TAMUQ Welcomes 15th Class to Campus

Texas A&M University at Qatar (TAMUQ) welcomed 100 new students this semester, the branch campus’s 15th incoming class.
The new students bring TAMUQ’s total enrollment this semester is to 489, including graduate students.

Sixty-two percent of new students are Qatari, bringing the branch campus’s total Qatari enrollment to 52 percent. TAMUQ’s student body comprises students from 40 countries.

In addition, 52 percent of the new class is female. TAMUQ’s total female enrollment is 45 percent — more than twice the U.S. national average of women in engineering (20.9 percent).
Officials said the count of students may fluctuate slightly during the next few days.
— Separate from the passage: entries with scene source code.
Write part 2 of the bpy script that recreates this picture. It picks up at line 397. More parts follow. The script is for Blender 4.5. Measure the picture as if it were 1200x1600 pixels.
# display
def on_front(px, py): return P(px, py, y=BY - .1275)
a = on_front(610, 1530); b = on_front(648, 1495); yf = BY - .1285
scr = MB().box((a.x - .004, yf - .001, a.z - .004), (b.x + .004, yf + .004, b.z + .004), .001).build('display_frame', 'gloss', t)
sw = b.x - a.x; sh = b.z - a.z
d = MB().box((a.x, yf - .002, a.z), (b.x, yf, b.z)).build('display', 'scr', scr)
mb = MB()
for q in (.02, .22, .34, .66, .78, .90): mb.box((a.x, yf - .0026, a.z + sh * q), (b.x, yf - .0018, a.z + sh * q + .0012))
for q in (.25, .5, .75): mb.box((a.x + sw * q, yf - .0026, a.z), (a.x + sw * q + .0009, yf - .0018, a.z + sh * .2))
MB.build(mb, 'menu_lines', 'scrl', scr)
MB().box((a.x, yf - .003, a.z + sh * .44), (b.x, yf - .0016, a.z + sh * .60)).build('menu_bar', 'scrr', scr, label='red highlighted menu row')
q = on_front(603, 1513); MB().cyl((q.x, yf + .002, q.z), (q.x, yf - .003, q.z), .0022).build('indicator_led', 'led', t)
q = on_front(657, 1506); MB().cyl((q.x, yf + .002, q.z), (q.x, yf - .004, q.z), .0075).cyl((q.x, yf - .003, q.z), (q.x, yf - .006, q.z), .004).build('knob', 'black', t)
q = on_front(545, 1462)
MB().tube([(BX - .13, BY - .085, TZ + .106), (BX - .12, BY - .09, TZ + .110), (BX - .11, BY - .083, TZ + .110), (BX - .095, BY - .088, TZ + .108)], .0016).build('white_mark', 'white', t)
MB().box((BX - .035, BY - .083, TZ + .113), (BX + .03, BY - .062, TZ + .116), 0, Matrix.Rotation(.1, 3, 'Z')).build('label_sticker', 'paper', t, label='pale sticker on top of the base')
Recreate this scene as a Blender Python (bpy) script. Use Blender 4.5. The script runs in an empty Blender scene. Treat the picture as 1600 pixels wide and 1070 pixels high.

Dr. César Malavé, dean of TAMUQ, welcomed students back to campus, especially the incoming freshmen of the Class of 2021. “Texas A&M at Qatar is educating the next generation of engineering leaders in Qatar. Our students have the knowledge, drive and confidence to succeed in our world-class engineering degree programs, and our goal is to develop our students into well-rounded Aggie engineers of character who lead and serve — in the classroom and in the workplace.”

Eleven new graduate students started their master’s degree in chemical engineering this semester, bringing the total number of graduate students to 45. TAMUQ has offered Master of Science and Master of Engineering degrees in chemical engineering since 2011 and has signed an agreement with Hamad bin Khalifa University to offer a dual Ph.D. in chemical engineering from Texas A&M University and the other from HBKU in either Sustainable Energy or Sustainable Environment.
More than 100 new students were welcomed to campus during orientation week, called Aggie Life 101 and organized by the Department of Student Affairs. The weeklong series of workshops and activities gave incoming students a chance to learn about Texas A&M and its unique traditions, as well as what it takes to succeed in a world-renowned engineering institution. Aggie Life 101 showcased the opportunities TAMUQ affords to help students become exemplary engineers — from leadership and social activities to transformative educational experiences.

Throughout the week, the incoming students were split into groups led by upperclassmen Aggie Orientation Leaders who served as ambassadors of TAMUQ and answer any questions the new students might have about college life. The orientation leaders also introduced the Aggie core values and the Aggie Code of Honor, two driving principles that sets apart an Aggie education from the rest.